WHAT IS EXPECTED:
Write out the entries below once more, exactly.
# # # #
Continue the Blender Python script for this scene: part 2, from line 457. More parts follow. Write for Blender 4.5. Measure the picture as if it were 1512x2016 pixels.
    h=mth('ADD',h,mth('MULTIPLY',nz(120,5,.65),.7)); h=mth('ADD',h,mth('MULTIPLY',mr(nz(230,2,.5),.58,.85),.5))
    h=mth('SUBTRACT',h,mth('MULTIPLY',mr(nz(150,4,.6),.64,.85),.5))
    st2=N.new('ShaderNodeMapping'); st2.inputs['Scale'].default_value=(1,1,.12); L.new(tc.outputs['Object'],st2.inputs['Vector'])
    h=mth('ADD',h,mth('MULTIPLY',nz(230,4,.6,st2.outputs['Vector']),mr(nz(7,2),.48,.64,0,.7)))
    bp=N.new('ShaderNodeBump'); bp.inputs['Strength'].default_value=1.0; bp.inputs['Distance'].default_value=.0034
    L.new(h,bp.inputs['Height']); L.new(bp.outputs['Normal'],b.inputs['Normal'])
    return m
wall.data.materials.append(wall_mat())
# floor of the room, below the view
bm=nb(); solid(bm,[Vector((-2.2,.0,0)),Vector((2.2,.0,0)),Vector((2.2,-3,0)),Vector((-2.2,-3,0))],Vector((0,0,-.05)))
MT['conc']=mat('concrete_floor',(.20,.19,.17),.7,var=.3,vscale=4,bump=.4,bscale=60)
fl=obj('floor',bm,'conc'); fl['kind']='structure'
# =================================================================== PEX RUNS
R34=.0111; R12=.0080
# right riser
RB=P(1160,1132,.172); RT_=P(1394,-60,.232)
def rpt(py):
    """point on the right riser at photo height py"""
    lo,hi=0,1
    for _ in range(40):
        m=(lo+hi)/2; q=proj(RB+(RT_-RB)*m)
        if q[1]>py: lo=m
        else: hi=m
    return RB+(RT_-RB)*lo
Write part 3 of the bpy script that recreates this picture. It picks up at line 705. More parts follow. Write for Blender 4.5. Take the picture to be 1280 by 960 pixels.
# # # #
RESULT OF THIS TASK:
Continue the Blender Python script for this scene: part 2, from line 457. More parts follow. Write for Blender 4.5. Measure the picture as if it were 1512x2016 pixels.
    h=mth('ADD',h,mth('MULTIPLY',nz(120,5,.65),.7)); h=mth('ADD',h,mth('MULTIPLY',mr(nz(230,2,.5),.58,.85),.5))
    h=mth('SUBTRACT',h,mth('MULTIPLY',mr(nz(150,4,.6),.64,.85),.5))
    st2=N.new('ShaderNodeMapping'); st2.inputs['Scale'].default_value=(1,1,.12); L.new(tc.outputs['Object'],st2.inputs['Vector'])
    h=mth('ADD',h,mth('MULTIPLY',nz(230,4,.6,st2.outputs['Vector']),mr(nz(7,2),.48,.64,0,.7)))
    bp=N.new('ShaderNodeBump'); bp.inputs['Strength'].default_value=1.0; bp.inputs['Distance'].default_value=.0034
    L.new(h,bp.inputs['Height']); L.new(bp.outputs['Normal'],b.inputs['Normal'])
    return m
wall.data.materials.append(wall_mat())
# floor of the room, below the view
bm=nb(); solid(bm,[Vector((-2.2,.0,0)),Vector((2.2,.0,0)),Vector((2.2,-3,0)),Vector((-2.2,-3,0))],Vector((0,0,-.05)))
MT['conc']=mat('concrete_floor',(.20,.19,.17),.7,var=.3,vscale=4,bump=.4,bscale=60)
fl=obj('floor',bm,'conc'); fl['kind']='structure'
# =================================================================== PEX RUNS
R34=.0111; R12=.0080
# right riser
RB=P(1160,1132,.172); RT_=P(1394,-60,.232)
def rpt(py):
    """point on the right riser at photo height py"""
    lo,hi=0,1
    for _ in range(40):
        m=(lo+hi)/2; q=proj(RB+(RT_-RB)*m)
        if q[1]>py: lo=m
        else: hi=m
    return RB+(RT_-RB)*lo
Write part 3 of the bpy script that recreates this picture. It picks up at line 705. More parts follow. Write for Blender 4.5. Take the picture to be 1280 by 960 pixels.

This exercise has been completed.